The election is being held in seven phases to allow authorities to provide ample security and logistics, including the movement of security forces and electronic voting machines.

How are votes cast?

India uses electronic voting machines that list the candidates and symbols of their political parties. Voters press the button next to their preferred candidate's name to cast their vote. They can also press a button labelled "none of the above" to indicate that they do not approve of any of the choices.

The machines also have a serial number in Braille to help visually impaired voters.

Some machines are equipped with a system known as "Voters Verifiable Paper Audit Trail", which prints a paper slip when a voter cast their votes on the voting machines that verifies their vote for the candidate or the political party.

The voting machines are largely seen as a tamper-proof, but critics and opposition leaders often claim that the devices can be rigged.

The Election Commission said more than 5.5 million voting machines will be used in the election, compared with about 1.8 million in the 2019 election.

Reaching all voters

Polling is an extensive and expansive process in India, the seventh-largest country in the world, as electoral officials need to reach voters in far-flung villages in the mountains, deserts and forests.

More than 1.5 million polling booths have been set up across the 28 states and eight federally ruled territories in the country.

More than 15 million election officials, including security forces, are deployed to ensure free and fair elections.

Election officials and security forces travel by foot, road, train, helicopter, boat, and sometimes elephant to reach remote areas carrying the voting machines.

In 2019 the Election Commission set up a temporary booth for a single female voter in the north-eastern state of Arunachal Pradesh, which is covered with dense forest and snow-capped mountains and borders China.

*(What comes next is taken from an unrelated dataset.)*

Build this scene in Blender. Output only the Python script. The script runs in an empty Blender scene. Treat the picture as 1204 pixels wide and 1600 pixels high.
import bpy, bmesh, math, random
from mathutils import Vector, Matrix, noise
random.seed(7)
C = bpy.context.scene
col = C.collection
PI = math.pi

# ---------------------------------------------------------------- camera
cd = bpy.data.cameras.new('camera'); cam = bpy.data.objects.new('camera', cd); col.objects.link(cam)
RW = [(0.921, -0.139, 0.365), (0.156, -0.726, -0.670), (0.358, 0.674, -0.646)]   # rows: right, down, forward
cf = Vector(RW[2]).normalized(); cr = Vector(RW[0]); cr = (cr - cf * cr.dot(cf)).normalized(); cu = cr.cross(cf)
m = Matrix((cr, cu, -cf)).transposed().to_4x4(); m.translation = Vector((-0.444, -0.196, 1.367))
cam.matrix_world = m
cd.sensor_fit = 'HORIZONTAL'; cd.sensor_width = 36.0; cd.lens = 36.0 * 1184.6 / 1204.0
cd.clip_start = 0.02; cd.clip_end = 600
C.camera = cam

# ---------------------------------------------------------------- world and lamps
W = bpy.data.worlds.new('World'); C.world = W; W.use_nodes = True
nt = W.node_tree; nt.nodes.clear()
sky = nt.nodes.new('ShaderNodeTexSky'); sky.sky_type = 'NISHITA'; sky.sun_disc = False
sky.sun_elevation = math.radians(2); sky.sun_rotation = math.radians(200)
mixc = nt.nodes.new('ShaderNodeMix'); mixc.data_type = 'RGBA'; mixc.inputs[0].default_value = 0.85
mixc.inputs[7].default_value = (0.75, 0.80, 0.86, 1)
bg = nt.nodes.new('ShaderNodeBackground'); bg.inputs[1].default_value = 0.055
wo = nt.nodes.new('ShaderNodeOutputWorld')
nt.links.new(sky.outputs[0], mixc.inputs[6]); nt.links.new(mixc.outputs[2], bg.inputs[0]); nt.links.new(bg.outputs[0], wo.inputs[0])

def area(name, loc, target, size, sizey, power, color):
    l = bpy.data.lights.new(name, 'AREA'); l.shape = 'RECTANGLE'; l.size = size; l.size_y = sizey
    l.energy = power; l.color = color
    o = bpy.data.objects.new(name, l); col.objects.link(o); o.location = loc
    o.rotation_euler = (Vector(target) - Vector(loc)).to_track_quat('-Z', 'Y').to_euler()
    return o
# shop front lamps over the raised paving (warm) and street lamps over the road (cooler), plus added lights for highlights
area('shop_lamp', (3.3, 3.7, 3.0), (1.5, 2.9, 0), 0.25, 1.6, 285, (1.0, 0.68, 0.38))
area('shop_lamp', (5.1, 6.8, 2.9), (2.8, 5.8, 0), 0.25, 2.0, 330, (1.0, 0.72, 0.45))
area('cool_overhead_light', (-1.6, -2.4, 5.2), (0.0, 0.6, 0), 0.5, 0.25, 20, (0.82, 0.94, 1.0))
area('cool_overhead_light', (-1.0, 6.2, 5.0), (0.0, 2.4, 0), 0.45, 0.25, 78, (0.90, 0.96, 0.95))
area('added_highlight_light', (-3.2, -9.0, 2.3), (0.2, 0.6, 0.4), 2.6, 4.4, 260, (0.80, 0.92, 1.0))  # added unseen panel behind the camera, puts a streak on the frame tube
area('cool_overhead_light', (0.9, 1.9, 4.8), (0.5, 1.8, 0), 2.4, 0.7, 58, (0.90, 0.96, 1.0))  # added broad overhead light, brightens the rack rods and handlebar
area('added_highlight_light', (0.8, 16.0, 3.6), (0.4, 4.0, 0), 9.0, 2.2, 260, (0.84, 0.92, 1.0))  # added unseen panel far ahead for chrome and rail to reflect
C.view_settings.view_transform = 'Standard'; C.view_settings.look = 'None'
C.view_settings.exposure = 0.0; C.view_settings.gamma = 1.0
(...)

A team of six election workers took two days to travel 40km to set up the booth.

Officials flew by helicopter to Tashigang in Spiti Valley in Himachal Pradesh, a mountainous state in the Himalayas neighbouring Tibet, to set up the highest polling station in the world at 4,650 metres above sea level.

Who are India's main parties?

There are six major parties including Bharatiya Janata Party and the Indian National Congress, which had been the dominant party since India gained independence from Britain in 1947.

While the BJP is part of the National Democratic Alliance with 37 other parties, the Congress has joined hands with 25 parties to form the INDIA alliance to take on Mr Modi’s party.

The Aam Aadmi Party, which rules the capital Delhi and the neighbouring Punjab state, is also contesting the general election.

The NDA alliance won 353 seats in 2019, out of which 303 seats were won by the BJP. The Congress won 52 seats.

The BJP received 37.36 per cent of the vote – the highest share for a single party since the general election in 1989.

The Congress managed to get 19.5 per cent.

The 2019 election was also notable for its voter turnout of more than 67 per cent, a record for India.

The BJP has launched a “Once Again Modi” campaign while the Prime Minister is offering voters his “Modi’s Guarantee” to fulfil promises of economic growth and prosperity. The party's Viksit Bharat (Developed India) campaign promises to make the country a developed nation by 2047.

The Congress-led opposition has taken up the issues of unemployment, which is hovering at nearly 10 per cent, inflation and farmers’ issues, including the demand for a minimum guaranteed price for their produce.